Monday, April 19, 2010

Question from Jacob - Oranges in Tudor England

I'm having trouble finding an accurate answer to the following question: approximately how many oranges, both bitter and sweet, were imported into Britain yearly during the first 50 years of the 16th century?

I'm also looking for an early English description of the orange.

5 comments:

emma said...

Hi Jacob sorry i can't tell you every thing you wanted but i am currently reading
a taste of history 10,000 years of food in britain by black ISBN 0-7141-1732-3

in it it says
" in addition to apples, pears, plums, cherries and woodland strawberries which had been grown here for centuries, new fruits from southern Europe were introduced into the gardens of the wealthy. these included quinces, apricots, raspberries, red and black currents, melon, and even pomegranates, oranges and lemons. the last were never really successful however, and citrus fruits continued to be imported from Portugal, the bitter Seville type of orange now being imported by improved sweet oranges carried from Ceylon into Europe by the Potuguese, and known as Portingales."

there are no recipes for oranges in this book until the Stewart times when oranges are mentioned in a salad. take mandarin oranges, peeled and divided into segments the picture by the side of the recipe is dated 1641 and titled a 'Grand Sallet'

Lara said...

I've done some digging and found a few interesting tidbits. In "All the King's Cooks" (a book on Henry VIII's kitchens at Hampton Court) there are references to servants being paid for services and there is a mention of a servant bringing in oranges. There were also a few mentions that they were eaten candied.
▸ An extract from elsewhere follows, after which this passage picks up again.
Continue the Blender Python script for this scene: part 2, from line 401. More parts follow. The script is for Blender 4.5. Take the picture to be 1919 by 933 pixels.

But I got an even more interesting bit of info in "Food and Feast in Medieval England" - and while it pre-dates the period you're looking at, it might be indicative of the early 16th century as well. Here's the info:

"The same ships that carried spices also tended to carry fruit, such as oranges, of which a surprising number were brought to England. These were frequently imported in the tens of thousands per ship, and occasionally as many as a hundred thousand (in March 1480). These oranges were probably always a bitter variety. For customs purposes they were declared at about ten for 1d."

The notes for the paragraph that included that have the following as sources:

"Overseas Trade" by H. S. Cobb
"English Trade" by L.F.Salzman
"Agriculture and Prices, Vol 4. 1401-1582" by Thorold Rogers

kb said...

Is this for a research project?

You might want to contact Mark Dawson, he's a Tudor food specialist. See:

Plenti and Grase: Food and Drink in a Sixteenth-Century Household
Mark Dawson
Prospect Books 336pp
ISBN 978 1 903018 56 9

I will forward his email address to Lara if she will be so kind as to forward it on to you.

Anonymous said...

This may be off the mark somewhat, but I read somewhere once that bitter oranges from Spain were imported in wooden tubs full of sea water, decomposing eventually into marmalade. I could be completely wrong, however.

entspinster said...

There is a North African technique for preserving citrus fruits in strong brine. This pickling prevents, or at least greatly slows, decomposition, and the result is not sweet, like modern marmalade, but salty and sour. "Lemon pickle" is more usual, but I don't doubt that bitter oranges could be treated this way, too.